4. A semiconductor package, comprising: a first package including a first semiconductor device formed in a multilayer, a plurality of wires electrically connected to both sides of the first semiconductor device, a first mold via electrically connected to the plurality of wires which are formed at one side of the first semiconductor device, a second mold via electrically connected to the plurality of wires which are formed at the other side of the first semiconductor device, and a first molding part enclosing the first semiconductor device and formed to expose upper surface parts of the first mold via and the second mold via; and

a second package including a second substrate and a second semiconductor device formed under the first package.

5. The semiconductor package of claim 4, further comprising:

a first substrate formed over the first package.

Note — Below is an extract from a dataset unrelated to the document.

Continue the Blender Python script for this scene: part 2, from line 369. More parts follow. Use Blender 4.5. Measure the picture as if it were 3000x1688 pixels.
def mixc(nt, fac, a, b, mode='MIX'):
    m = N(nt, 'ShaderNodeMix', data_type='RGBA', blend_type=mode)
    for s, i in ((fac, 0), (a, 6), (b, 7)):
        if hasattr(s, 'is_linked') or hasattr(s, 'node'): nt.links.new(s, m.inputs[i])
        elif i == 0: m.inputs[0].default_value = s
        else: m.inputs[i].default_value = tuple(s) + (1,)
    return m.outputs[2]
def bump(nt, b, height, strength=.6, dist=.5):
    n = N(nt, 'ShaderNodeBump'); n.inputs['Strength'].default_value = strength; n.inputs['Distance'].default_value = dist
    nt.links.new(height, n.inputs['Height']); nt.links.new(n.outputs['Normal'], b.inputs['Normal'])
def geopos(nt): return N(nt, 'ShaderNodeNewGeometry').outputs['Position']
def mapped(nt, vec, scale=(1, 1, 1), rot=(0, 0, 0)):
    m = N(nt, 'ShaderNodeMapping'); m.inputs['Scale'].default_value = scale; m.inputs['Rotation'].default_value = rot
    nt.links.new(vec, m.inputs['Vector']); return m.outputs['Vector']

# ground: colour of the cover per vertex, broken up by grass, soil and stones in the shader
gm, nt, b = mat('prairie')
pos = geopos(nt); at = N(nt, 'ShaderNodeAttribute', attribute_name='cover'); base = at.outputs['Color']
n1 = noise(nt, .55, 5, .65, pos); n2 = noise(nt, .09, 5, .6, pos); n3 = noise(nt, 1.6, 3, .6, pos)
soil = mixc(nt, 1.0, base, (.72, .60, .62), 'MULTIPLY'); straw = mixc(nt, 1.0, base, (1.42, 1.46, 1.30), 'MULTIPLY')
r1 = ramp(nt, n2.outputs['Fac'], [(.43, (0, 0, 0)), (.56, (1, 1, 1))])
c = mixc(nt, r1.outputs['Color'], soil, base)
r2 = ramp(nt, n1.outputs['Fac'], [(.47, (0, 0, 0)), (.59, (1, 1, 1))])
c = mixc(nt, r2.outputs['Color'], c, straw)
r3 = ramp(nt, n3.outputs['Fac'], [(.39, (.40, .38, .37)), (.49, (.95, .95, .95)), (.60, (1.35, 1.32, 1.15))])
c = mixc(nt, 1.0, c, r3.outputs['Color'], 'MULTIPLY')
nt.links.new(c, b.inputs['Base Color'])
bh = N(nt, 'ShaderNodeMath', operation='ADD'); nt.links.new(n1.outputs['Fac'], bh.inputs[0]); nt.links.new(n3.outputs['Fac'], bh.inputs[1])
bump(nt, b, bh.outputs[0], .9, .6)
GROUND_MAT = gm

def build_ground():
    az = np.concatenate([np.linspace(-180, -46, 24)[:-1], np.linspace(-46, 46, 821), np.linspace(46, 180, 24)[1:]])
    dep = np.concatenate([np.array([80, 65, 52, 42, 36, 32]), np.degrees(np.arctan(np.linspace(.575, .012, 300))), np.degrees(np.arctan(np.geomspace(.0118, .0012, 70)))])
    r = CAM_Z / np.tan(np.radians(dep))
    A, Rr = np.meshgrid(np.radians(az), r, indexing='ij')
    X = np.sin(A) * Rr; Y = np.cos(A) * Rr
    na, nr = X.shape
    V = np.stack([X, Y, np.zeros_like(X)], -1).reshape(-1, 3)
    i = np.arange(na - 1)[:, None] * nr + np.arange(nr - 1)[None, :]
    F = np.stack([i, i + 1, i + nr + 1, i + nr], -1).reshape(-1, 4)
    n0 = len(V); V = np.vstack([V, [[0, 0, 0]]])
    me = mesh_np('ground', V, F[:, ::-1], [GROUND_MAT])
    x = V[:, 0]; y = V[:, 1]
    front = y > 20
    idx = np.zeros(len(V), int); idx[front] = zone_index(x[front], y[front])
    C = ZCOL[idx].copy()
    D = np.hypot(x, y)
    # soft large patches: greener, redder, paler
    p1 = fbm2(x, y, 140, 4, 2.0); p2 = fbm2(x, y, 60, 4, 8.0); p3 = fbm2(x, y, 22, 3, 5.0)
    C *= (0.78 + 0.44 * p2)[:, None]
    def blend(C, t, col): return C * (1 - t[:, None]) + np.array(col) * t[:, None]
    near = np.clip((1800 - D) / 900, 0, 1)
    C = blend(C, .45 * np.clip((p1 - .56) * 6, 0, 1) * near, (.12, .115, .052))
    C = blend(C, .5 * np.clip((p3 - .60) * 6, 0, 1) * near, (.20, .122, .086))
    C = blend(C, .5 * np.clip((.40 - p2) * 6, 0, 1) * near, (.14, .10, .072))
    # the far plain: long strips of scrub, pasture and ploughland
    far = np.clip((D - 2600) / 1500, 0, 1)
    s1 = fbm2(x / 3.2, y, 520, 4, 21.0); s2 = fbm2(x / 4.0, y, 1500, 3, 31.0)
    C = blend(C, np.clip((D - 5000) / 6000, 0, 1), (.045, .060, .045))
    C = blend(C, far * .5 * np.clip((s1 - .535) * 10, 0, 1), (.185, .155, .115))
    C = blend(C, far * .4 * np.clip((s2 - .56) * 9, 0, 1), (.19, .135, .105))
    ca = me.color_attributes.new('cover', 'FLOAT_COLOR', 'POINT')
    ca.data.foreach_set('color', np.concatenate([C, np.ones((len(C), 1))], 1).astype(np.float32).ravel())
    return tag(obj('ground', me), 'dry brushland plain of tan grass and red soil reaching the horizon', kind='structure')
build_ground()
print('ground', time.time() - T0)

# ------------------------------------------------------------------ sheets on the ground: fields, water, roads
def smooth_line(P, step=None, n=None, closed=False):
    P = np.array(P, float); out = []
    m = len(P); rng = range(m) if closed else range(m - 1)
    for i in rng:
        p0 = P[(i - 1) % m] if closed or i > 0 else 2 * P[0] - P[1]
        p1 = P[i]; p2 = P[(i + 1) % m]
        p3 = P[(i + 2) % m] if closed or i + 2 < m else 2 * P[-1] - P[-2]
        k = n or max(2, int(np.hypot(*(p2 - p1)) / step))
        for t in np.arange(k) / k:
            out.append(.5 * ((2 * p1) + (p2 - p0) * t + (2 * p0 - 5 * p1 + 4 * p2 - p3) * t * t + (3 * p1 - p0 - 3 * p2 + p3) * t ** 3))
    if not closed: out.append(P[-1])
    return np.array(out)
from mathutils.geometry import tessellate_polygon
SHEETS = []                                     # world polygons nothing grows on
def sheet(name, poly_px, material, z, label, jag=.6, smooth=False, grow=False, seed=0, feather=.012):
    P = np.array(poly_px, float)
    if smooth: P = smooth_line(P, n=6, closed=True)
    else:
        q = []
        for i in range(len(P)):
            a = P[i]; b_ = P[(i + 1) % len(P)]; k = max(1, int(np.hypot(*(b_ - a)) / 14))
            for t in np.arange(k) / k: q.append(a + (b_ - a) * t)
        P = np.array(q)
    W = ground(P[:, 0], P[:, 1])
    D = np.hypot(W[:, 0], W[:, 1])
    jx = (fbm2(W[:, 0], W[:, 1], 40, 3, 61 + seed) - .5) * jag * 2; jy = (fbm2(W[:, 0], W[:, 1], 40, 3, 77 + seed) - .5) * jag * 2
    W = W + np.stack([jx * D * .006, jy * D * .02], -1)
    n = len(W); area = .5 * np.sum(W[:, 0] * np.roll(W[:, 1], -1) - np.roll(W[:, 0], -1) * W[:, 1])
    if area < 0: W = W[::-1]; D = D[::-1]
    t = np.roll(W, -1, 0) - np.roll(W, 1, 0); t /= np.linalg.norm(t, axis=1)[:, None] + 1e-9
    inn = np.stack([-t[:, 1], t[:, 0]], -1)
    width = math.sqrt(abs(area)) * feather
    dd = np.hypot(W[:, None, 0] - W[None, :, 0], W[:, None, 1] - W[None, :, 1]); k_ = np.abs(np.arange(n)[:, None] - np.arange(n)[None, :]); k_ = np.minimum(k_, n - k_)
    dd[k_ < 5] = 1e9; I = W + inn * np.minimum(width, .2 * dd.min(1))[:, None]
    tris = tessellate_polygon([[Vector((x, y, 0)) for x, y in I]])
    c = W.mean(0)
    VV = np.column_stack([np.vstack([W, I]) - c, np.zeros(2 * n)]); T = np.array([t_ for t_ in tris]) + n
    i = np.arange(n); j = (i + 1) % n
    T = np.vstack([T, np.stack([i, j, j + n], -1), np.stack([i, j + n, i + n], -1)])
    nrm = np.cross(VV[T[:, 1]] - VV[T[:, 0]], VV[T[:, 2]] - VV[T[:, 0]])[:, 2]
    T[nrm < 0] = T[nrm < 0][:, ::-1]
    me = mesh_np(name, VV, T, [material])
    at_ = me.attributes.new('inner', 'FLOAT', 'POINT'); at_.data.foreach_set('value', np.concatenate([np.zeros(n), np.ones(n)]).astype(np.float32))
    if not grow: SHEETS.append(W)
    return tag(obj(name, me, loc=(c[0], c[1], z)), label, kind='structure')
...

6. The semiconductor package of claim 4, further comprising:

a third package formed between the first package and a first substrate.

7. The semiconductor package of claim 4, further comprising:

a first external connection terminal formed between the first package and the second package.

8. The semiconductor package of claim 4, further comprising:

a second external connection terminal formed between the first package and a first substrate.

9. The semiconductor package of claim 6, further comprising:

a third external connection terminal formed between the third package and the first substrate.

10. The semiconductor package of claim 4, wherein the second package further includes a second molding part.

11. A method of manufacturing a semiconductor package, comprising:

preparing a plurality of lower semiconductor devices arrayed in a line;

forming a plurality of wires electrically connecting adjacent devices among the lower semiconductor devices to each other;

forming a molding part to enclose the lower semiconductor device and the wire;

forming a mold via hole to penetrate through the molding part and the wire;

forming a mold via by performing plating on the mold via hole; and

sawing between adjacent two mold via holes to separate the two mold via holes from each other.

12. The method of claim 11, further comprising:

prior to the preparing of the lower semiconductor device, forming the lower semiconductor device arrayed in a line on a protective film; and

after the forming of the molding part, removing the protective film.

13. The method of claim 11, further comprising:

after the forming of the wire,

forming an adhesive on the lower semiconductor device; and

forming an upper semiconductor device on the adhesive.

14. The method of claim 13, wherein the lower semiconductor device and the upper semiconductor device are the same device.

15. The method of claim 13, wherein the lower semiconductor device and the upper semiconductor device are different devices.

16. The method of claim 11, further comprising:

after the forming of the mold via, forming an external connection terminal over the mold via.

17. The method of claim 11, further comprising:

forming a substrate over or under the mold via.